東京タワー

東京タワー

東京タワー

 以前「東京タワー」が映画化されるらしいとミチロリンから聞いていましたが、本当だったんですね。芸能記事の見出しを見た途端「松本くんが透なんて似合わない〜」と思ったら、透は岡田くんで、松本くんは耕二なんですね。「嵐の松本潤が・・・」という書き方からして松本くんが主演かと思ったよ(笑)。あぁびっくりした。江國さんの小説はだいたい出ると同時に読んでいるので、この作品も2年ほど前に読みました。表紙と「恋はするものじゃなく、おちるものだ」という帯が気に入ってます。読んだとき、タイトルや流れは静かだけど、すごく動物っぽいと感じました。
 私は恋愛小説でも理屈っぽいものが好きで、登場人物に恋愛感情以外の奥があまり見えてこないものは物足りなく感じてしまうから、「東京タワー」は江國作品の中でも大好きの部類に入らないんだけど、最近の江國さんらしい作品だなとは思います。
 記事には耕二を「プレイボーイ」と書いてあったけれど、その表現には何となく違和感を覚えました。

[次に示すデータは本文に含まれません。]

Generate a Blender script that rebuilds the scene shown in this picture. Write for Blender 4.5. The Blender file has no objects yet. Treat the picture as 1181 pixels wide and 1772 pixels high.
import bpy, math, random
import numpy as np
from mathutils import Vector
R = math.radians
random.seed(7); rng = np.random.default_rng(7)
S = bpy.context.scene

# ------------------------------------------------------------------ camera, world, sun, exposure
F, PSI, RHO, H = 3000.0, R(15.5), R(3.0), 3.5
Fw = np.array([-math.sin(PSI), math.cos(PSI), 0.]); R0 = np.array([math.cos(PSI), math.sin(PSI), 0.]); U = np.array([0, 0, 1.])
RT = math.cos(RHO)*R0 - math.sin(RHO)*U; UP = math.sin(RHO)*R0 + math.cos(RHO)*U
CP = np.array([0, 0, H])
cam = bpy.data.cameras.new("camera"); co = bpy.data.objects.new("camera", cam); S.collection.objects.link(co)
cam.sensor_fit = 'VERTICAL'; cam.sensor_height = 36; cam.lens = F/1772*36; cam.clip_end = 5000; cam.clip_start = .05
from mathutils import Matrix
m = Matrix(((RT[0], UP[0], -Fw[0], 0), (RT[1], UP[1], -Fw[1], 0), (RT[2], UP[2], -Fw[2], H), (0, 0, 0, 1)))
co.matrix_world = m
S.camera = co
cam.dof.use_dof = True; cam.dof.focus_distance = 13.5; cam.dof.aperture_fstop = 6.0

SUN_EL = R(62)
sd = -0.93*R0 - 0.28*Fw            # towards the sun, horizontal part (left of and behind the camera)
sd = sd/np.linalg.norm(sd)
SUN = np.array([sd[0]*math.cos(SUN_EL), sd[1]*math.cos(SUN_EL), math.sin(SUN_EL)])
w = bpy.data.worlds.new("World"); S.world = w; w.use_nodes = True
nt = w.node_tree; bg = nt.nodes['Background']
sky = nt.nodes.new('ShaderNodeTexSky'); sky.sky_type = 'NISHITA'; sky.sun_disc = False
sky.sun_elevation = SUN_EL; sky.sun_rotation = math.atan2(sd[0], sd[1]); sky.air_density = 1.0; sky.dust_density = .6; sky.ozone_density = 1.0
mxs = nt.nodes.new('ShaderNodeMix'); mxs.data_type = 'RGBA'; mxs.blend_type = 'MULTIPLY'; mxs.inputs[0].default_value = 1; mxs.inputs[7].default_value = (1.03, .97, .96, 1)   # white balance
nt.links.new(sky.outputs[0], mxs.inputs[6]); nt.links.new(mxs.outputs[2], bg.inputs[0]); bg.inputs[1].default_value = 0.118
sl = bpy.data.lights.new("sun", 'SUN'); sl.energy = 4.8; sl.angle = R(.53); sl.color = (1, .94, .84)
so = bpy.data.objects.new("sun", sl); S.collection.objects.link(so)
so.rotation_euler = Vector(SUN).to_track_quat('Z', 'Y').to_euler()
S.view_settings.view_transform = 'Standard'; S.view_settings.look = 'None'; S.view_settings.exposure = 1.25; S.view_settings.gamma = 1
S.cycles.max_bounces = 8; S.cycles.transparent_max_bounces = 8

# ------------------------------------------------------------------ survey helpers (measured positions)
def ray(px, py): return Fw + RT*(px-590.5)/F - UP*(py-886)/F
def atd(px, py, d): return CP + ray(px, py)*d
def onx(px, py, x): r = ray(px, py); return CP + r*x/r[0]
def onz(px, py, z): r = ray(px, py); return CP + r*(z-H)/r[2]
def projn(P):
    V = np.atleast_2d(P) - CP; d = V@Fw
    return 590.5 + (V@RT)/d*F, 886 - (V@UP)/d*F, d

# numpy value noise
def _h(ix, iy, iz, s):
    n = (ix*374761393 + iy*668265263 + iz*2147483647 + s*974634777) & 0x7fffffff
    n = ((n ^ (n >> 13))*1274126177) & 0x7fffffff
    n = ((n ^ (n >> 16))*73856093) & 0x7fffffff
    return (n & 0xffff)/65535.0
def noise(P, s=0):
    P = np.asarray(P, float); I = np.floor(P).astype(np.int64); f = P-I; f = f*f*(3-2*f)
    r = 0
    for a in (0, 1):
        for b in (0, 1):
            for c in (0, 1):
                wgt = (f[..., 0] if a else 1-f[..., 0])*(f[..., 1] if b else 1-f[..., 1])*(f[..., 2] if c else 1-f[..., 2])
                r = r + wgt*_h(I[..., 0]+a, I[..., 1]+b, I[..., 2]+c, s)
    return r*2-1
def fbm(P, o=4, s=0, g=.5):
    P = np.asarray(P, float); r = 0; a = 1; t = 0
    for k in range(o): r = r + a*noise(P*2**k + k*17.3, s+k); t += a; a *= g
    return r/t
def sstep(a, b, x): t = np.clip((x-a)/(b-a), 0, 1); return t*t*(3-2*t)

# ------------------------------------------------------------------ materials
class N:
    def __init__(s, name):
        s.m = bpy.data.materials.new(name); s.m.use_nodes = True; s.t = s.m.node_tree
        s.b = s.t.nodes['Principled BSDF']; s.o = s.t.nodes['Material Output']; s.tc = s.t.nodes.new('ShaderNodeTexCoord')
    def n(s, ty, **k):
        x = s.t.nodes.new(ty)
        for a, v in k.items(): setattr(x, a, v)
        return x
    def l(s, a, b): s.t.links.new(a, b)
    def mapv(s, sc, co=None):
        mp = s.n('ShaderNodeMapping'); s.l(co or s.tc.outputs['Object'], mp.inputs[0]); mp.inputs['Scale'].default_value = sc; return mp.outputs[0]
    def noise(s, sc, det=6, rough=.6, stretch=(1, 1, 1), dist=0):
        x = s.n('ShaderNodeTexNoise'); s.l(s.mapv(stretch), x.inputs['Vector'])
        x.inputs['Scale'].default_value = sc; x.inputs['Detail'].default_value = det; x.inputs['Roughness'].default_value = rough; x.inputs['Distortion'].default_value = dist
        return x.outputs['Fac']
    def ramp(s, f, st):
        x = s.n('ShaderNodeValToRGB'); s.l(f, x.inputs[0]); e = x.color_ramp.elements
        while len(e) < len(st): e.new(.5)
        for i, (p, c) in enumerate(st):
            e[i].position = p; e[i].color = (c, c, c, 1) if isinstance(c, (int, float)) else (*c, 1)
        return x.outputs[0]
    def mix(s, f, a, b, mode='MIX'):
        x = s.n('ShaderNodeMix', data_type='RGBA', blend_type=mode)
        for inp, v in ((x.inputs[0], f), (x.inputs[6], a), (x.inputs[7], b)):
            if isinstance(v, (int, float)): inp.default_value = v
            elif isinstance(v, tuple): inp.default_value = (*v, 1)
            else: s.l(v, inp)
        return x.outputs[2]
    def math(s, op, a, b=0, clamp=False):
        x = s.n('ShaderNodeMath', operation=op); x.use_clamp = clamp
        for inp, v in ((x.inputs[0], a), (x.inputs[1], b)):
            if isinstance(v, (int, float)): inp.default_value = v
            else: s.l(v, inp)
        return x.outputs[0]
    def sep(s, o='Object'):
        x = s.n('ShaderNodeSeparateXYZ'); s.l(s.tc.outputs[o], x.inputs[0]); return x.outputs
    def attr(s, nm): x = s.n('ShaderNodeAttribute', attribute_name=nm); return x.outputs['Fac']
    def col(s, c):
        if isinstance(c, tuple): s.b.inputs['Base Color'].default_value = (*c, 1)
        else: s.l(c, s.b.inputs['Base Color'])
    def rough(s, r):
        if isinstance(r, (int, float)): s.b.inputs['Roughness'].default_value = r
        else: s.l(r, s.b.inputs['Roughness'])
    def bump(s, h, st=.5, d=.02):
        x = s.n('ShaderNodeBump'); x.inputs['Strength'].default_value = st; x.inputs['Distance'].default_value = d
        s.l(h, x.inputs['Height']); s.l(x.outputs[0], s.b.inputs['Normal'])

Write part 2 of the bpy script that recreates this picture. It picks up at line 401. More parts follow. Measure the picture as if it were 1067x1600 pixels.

確かに耕二は彼女がいながら人妻と関係を持っているけれど、どちらも相手を求める気持ちはピュアでフェアだと思います。彼女の可愛い部分をきちんと見抜いて愛でているし、喜美子とは体だけの関係ですが喜美子だからいいわけで。自分勝手でわがままで貪欲だとは思うんですが、自分に真っ直ぐだし計算がないと思うんですよね。むしろ一途であるはずの透の方がピュアでもフェアでもないと思う(笑)。
 不倫も二股も肯定はしませんが、どんな状況であれ、人に惹かれる気持ちはピュアだと私は思ってます。人間は動物だけど理性があり、理性があるけど動物なんだという事実も含め。江國さんがこの作品で言いたかったことを真に知る由はありませんが、そんなことじゃないかな〜と思います。とりあえず話題性だけが一人歩きせず、いい作品となるといいな。松本くん、期待してますよ〜。